Monday, April 17, 2017

Walk Thoughts #34: a quick supplement to the previous post

Several of the places that I've chosen to stay at—mainly because there's nothing else in the area, including campgrounds—bill themselves as "pensions." As an experienced Europe traveler, I think of a pension in a European way: it's a small, modest accommodation in a building that is run basically like a hotel or B&B. European pensions are no-frill places to flop down and get some rest. But what I'm now seeing, as I click the Naver Map links to look more closely at these Korean lodgings, is that the Korean notion of a pension is grandiose. These places look absolutely gorgeous, which means they've got to be expensive as hell. I'm currently scheduled to stay in five pensions; if each one runs $200 a night or more, I'll be hemorrhaging over $1000 during this walk. I'd much rather camp if it's going to be like that.

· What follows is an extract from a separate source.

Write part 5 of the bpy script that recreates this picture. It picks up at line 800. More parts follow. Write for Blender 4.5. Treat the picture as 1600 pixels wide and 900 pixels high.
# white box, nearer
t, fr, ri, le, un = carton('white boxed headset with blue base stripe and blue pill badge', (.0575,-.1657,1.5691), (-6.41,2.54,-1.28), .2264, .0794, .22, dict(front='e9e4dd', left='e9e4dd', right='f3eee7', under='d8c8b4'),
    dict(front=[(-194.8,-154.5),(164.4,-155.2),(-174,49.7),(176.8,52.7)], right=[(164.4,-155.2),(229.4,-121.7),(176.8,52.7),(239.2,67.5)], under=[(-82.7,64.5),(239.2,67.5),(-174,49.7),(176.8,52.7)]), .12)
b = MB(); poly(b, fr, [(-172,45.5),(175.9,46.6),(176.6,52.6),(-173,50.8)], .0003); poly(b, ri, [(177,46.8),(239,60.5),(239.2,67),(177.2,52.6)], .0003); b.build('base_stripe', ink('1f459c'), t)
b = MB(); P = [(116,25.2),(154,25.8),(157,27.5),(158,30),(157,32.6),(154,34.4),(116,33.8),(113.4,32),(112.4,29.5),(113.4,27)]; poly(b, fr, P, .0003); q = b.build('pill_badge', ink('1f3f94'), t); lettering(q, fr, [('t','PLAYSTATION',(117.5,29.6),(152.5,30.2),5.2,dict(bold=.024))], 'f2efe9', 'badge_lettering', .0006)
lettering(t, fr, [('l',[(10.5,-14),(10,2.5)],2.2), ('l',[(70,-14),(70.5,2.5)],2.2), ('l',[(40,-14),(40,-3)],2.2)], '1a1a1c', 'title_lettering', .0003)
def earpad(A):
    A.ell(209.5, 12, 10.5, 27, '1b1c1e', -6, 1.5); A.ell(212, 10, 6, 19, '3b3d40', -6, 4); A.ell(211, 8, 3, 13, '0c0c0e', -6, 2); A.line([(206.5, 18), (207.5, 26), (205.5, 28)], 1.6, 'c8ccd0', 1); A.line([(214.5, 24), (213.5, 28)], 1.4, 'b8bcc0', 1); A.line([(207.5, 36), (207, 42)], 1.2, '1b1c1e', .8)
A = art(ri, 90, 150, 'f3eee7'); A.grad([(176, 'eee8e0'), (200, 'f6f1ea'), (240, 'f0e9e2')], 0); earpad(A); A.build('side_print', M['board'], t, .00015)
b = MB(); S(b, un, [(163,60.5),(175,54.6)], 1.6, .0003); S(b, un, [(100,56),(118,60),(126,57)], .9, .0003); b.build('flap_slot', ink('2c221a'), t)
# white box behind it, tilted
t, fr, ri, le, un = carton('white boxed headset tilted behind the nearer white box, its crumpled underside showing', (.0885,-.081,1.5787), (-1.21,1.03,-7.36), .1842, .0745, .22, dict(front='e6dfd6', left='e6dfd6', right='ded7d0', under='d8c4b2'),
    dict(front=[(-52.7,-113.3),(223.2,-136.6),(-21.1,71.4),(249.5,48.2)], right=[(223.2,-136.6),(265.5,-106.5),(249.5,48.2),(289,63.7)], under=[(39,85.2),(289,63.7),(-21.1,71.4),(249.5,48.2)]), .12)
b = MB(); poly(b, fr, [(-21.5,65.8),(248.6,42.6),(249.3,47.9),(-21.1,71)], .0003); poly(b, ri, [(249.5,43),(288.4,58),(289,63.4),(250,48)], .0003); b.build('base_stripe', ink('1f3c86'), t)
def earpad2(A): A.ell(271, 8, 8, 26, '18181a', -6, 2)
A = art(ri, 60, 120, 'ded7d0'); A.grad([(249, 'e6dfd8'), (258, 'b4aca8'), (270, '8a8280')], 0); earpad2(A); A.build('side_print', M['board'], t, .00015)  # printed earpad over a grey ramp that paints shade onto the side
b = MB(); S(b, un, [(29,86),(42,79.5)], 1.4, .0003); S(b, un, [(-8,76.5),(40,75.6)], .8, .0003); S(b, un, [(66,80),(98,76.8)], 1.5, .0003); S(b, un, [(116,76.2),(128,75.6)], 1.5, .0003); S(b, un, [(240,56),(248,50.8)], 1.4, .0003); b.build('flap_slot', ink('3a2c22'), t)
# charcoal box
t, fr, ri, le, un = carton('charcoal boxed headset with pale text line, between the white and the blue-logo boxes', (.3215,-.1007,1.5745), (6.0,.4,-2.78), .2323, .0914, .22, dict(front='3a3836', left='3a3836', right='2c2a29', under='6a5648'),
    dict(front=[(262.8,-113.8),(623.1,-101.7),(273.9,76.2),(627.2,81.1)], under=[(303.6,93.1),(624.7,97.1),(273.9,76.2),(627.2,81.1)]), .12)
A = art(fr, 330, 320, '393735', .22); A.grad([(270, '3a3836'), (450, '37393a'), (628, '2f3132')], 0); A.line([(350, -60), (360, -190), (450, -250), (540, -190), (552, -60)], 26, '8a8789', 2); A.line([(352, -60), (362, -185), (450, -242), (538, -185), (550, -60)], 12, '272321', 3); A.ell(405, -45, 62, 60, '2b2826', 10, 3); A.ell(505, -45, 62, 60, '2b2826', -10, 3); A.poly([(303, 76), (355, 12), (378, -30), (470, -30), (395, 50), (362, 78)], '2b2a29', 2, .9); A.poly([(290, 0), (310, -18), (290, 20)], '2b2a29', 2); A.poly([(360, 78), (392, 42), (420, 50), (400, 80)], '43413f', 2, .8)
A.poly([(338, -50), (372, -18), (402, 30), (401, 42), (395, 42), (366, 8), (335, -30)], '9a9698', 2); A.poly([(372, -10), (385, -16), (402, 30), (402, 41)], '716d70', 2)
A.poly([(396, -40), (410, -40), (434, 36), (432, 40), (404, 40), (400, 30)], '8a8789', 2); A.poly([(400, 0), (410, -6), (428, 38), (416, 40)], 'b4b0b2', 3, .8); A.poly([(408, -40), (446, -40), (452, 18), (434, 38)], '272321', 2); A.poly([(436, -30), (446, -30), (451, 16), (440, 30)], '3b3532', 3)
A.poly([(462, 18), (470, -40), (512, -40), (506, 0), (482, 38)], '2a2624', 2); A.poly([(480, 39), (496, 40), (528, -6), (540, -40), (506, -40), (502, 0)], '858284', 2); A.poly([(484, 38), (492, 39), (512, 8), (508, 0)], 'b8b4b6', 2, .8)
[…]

I'm going to call these various pensions and see what's up with their nightly rates, and whether they'll even accept a single traveler: most of the pensions I've looked at have vaulted, spacious interiors, and they seem prepped to accommodate entire families—in some cases, up to eight in a room. Do these places even have single rooms? I'm going to find out.

If it turns out that pensions are a no-go for whatever reason, then I'll just play it by ear and camp where I find a decent patch of earth.


Charles said...

I doubt very much those pensions are going to be that expensive. Possibly more expensive than you like, but they shouldn't be anywhere near $200 a night. If they are, I will be quite surprised.

(Although, if they are the only accommodations around, perhaps they will try to ream you....)

Kevin Kim said...

If the pensions are around $50-60 a night, I'll bite the bullet and stay in them. But if they're more like a Doubletree Inn, around $90-$120 a night, I'm going to hesitate. And $200 (by which I really mean W200,000) is a definite deal-breaker.

In any case, I'll call these places tomorrow during office hours and find out (1) whether they have facilities for a single traveler, and (2) how much accommodations cost. The nice thing about bringing camping equipment is that I have options.

John John McCrarey said...

Surely there must be love motels around. Even country folk cheat on their spouses now and again...

Kevin Kim said...


A lot of the people I'm talking with are having a hard time believing that South Korea has population-sparse areas, but it's true: once you leave the big cities, the country is wide open. Not exactly empty, of course, but civilization is definitely thin on the ground. If you watch some of those biking videos (type "four rivers biking korea" into a YouTube search window), you'll see what I mean.

At every stopping point, I've been looking and looking for any sort of lodging, but toward the end of this 23-day walk, there are spots where there's simply nothing there. And at the end of a walking day, I'm going to be too tired to think about walking an extra hour or two just to reach an inn or hotel... so camping it is!